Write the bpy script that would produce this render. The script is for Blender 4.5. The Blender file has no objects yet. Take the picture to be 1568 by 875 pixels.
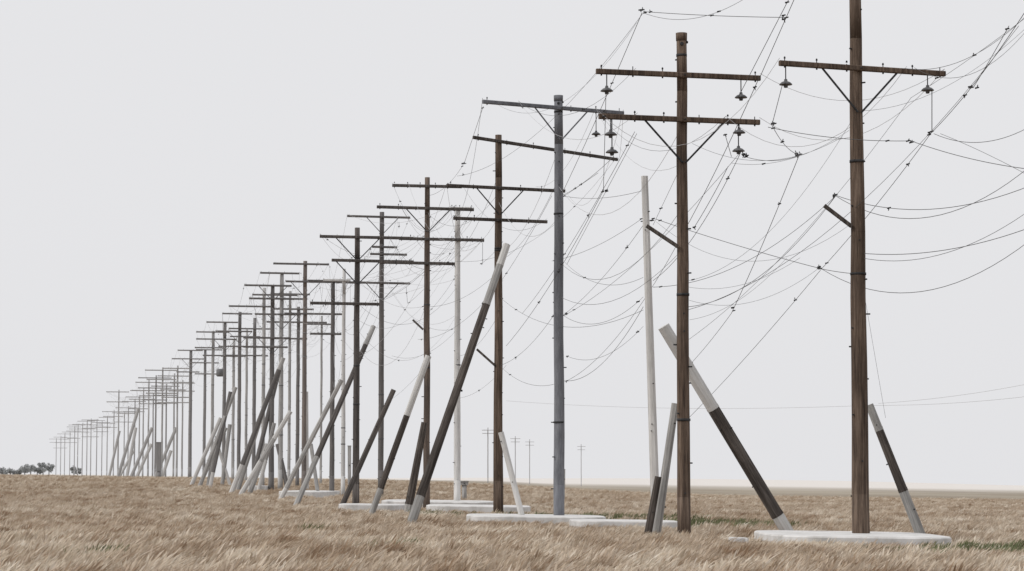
import bpy, math, random
from mathutils import Vector, Matrix, noise
random.seed(7)
S=bpy.context.scene
F=3702.2; PITCH=math.radians(4.61); EYE=1.2
ca,sa=math.cos(PITCH),math.sin(PITCH)
# ------------------------------------------------------------ survey helpers
def ray(px,py,d):
    u=(px-784)/F; v=(437.5-py)/F
    X=u; Y=ca-v*sa; Z=sa+v*ca
    k=d/Y
    return Vector((X*k,d,EYE+Z*k))
def sst(a,b,x):
    t=min(1,max(0,(x-a)/(b-a))); return t*t*(3-2*t)
def ref(x,y):       # level of wheat tops / slab tops
    z=-0.014*x+1.1*sst(90,270,y)*(1-sst(-15,25,x))
    z+=6.0*sst(1500,2600,y)*sst(-250,200,x)*(1-0.55*sst(300,650,x))
    return z
CROP=0.30
def gnd(x,y): return ref(x,y)-CROP
# ------------------------------------------------------------ mesh builder
class MB:
    def __init__(s): s.v=[];s.f=[];s.m=[];s.sm=[]
    def tube(s,p0,p1,r0,r1,n=10,mat=0,caps=True,smooth=True,rot=0):
        p0=Vector(p0);p1=Vector(p1);d=(p1-p0).normalized()
        a=Vector((0,0,1)) if abs(d.z)<0.9 else Vector((1,0,0))
        u=d.cross(a).normalized();w=d.cross(u)
        b=len(s.v)
        for p,r in((p0,r0),(p1,r1)):
            for i in range(n):
                t=2*math.pi*i/n+rot
                s.v.append(p+u*math.cos(t)*r+w*math.sin(t)*r)
        for i in range(n):
            j=(i+1)%n
            s.f.append((b+i,b+j,b+n+j,b+n+i));s.m.append(mat);s.sm.append(smooth)
        if caps:
            s.f.append(tuple(b+i for i in range(n))[::-1]);s.m.append(mat);s.sm.append(False)
            s.f.append(tuple(b+n+i for i in range(n)));s.m.append(mat);s.sm.append(False)
    def beam(s,p0,p1,w,h,mat=0,ch=0.15):
        p0=Vector(p0);p1=Vector(p1);d=(p1-p0).normalized()
        a=Vector((0,0,1)) if abs(d.z)<0.95 else Vector((0,1,0))
        u=d.cross(a).normalized();k=u.cross(d)
        c=ch*min(w,h)
        pr=[(-w/2+c,-h/2),(w/2-c,-h/2),(w/2,-h/2+c),(w/2,h/2-c),(w/2-c,h/2),(-w/2+c,h/2),(-w/2,h/2-c),(-w/2,-h/2+c)]
        b=len(s.v);n=8
        for p in(p0,p1):
            for x,y in pr: s.v.append(p+u*x+k*y)
        for i in range(n):
            j=(i+1)%n
            s.f.append((b+i,b+j,b+n+j,b+n+i));s.m.append(mat);s.sm.append(False)
        s.f.append(tuple(b+i for i in range(n))[::-1]);s.m.append(mat);s.sm.append(False)
        s.f.append(tuple(b+n+i for i in range(n)));s.m.append(mat);s.sm.append(False)
    def lathe(s,p,prof,n=12,mat=0):
        b=len(s.v)
        for r,z in prof:
            for i in range(n):
                t=2*math.pi*i/n
                s.v.append(Vector(p)+Vector((r*math.cos(t),r*math.sin(t),z)))
        for k in range(len(prof)-1):
            for i in range(n):
                j=(i+1)%n
                s.f.append((b+k*n+i,b+k*n+j,b+(k+1)*n+j,b+(k+1)*n+i));s.m.append(mat);s.sm.append(True)
    def obj(s,name,mats,origin=None,rot=None):
        me=bpy.data.meshes.new(name)
        vs=s.v
        M=None
        if origin is not None:
            M=Matrix.Translation(origin)
            if rot is not None: M=M@rot.to_matrix().to_4x4()
            if rot is None: vs=[v-Vector(origin) for v in vs]
        me.from_pydata([tuple(v) for v in vs],[],s.f)
        for m in mats: me.materials.append(m)
        me.polygons.foreach_set("material_index",s.m)
        me.polygons.foreach_set("use_smooth",s.sm)
        me.update()
        o=bpy.data.objects.new(name,me);S.collection.objects.link(o)
        if M is not None:o.matrix_world=M
        return o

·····

## [WHAT IS BEING ASKED]
Write the listing out a second time exactly, dropping all images.

## [FINISHED TASK]
Write the bpy script that would produce this render. The script is for Blender 4.5. The Blender file has no objects yet. Take the picture to be 1568 by 875 pixels.
import bpy, math, random
from mathutils import Vector, Matrix, noise
random.seed(7)
S=bpy.context.scene
F=3702.2; PITCH=math.radians(4.61); EYE=1.2
ca,sa=math.cos(PITCH),math.sin(PITCH)
# ------------------------------------------------------------ survey helpers
def ray(px,py,d):
    u=(px-784)/F; v=(437.5-py)/F
    X=u; Y=ca-v*sa; Z=sa+v*ca
    k=d/Y
    return Vector((X*k,d,EYE+Z*k))
def sst(a,b,x):
    t=min(1,max(0,(x-a)/(b-a))); return t*t*(3-2*t)
def ref(x,y):       # level of wheat tops / slab tops
    z=-0.014*x+1.1*sst(90,270,y)*(1-sst(-15,25,x))
    z+=6.0*sst(1500,2600,y)*sst(-250,200,x)*(1-0.55*sst(300,650,x))
    return z
CROP=0.30
def gnd(x,y): return ref(x,y)-CROP
# ------------------------------------------------------------ mesh builder
class MB:
    def __init__(s): s.v=[];s.f=[];s.m=[];s.sm=[]
    def tube(s,p0,p1,r0,r1,n=10,mat=0,caps=True,smooth=True,rot=0):
        p0=Vector(p0);p1=Vector(p1);d=(p1-p0).normalized()
        a=Vector((0,0,1)) if abs(d.z)<0.9 else Vector((1,0,0))
        u=d.cross(a).normalized();w=d.cross(u)
        b=len(s.v)
        for p,r in((p0,r0),(p1,r1)):
            for i in range(n):
                t=2*math.pi*i/n+rot
                s.v.append(p+u*math.cos(t)*r+w*math.sin(t)*r)
        for i in range(n):
            j=(i+1)%n
            s.f.append((b+i,b+j,b+n+j,b+n+i));s.m.append(mat);s.sm.append(smooth)
        if caps:
            s.f.append(tuple(b+i for i in range(n))[::-1]);s.m.append(mat);s.sm.append(False)
            s.f.append(tuple(b+n+i for i in range(n)));s.m.append(mat);s.sm.append(False)
    def beam(s,p0,p1,w,h,mat=0,ch=0.15):
        p0=Vector(p0);p1=Vector(p1);d=(p1-p0).normalized()
        a=Vector((0,0,1)) if abs(d.z)<0.95 else Vector((0,1,0))
        u=d.cross(a).normalized();k=u.cross(d)
        c=ch*min(w,h)
        pr=[(-w/2+c,-h/2),(w/2-c,-h/2),(w/2,-h/2+c),(w/2,h/2-c),(w/2-c,h/2),(-w/2+c,h/2),(-w/2,h/2-c),(-w/2,-h/2+c)]
        b=len(s.v);n=8
        for p in(p0,p1):
            for x,y in pr: s.v.append(p+u*x+k*y)
        for i in range(n):
            j=(i+1)%n
            s.f.append((b+i,b+j,b+n+j,b+n+i));s.m.append(mat);s.sm.append(False)
        s.f.append(tuple(b+i for i in range(n))[::-1]);s.m.append(mat);s.sm.append(False)
        s.f.append(tuple(b+n+i for i in range(n)));s.m.append(mat);s.sm.append(False)
    def lathe(s,p,prof,n=12,mat=0):
        b=len(s.v)
        for r,z in prof:
            for i in range(n):
                t=2*math.pi*i/n
                s.v.append(Vector(p)+Vector((r*math.cos(t),r*math.sin(t),z)))
        for k in range(len(prof)-1):
            for i in range(n):
                j=(i+1)%n
                s.f.append((b+k*n+i,b+k*n+j,b+(k+1)*n+j,b+(k+1)*n+i));s.m.append(mat);s.sm.append(True)
    def obj(s,name,mats,origin=None,rot=None):
        me=bpy.data.meshes.new(name)
        vs=s.v
        M=None
        if origin is not None:
            M=Matrix.Translation(origin)
            if rot is not None: M=M@rot.to_matrix().to_4x4()
            if rot is None: vs=[v-Vector(origin) for v in vs]
        me.from_pydata([tuple(v) for v in vs],[],s.f)
        for m in mats: me.materials.append(m)
        me.polygons.foreach_set("material_index",s.m)
        me.polygons.foreach_set("use_smooth",s.sm)
        me.update()
        o=bpy.data.objects.new(name,me);S.collection.objects.link(o)
        if M is not None:o.matrix_world=M
        return o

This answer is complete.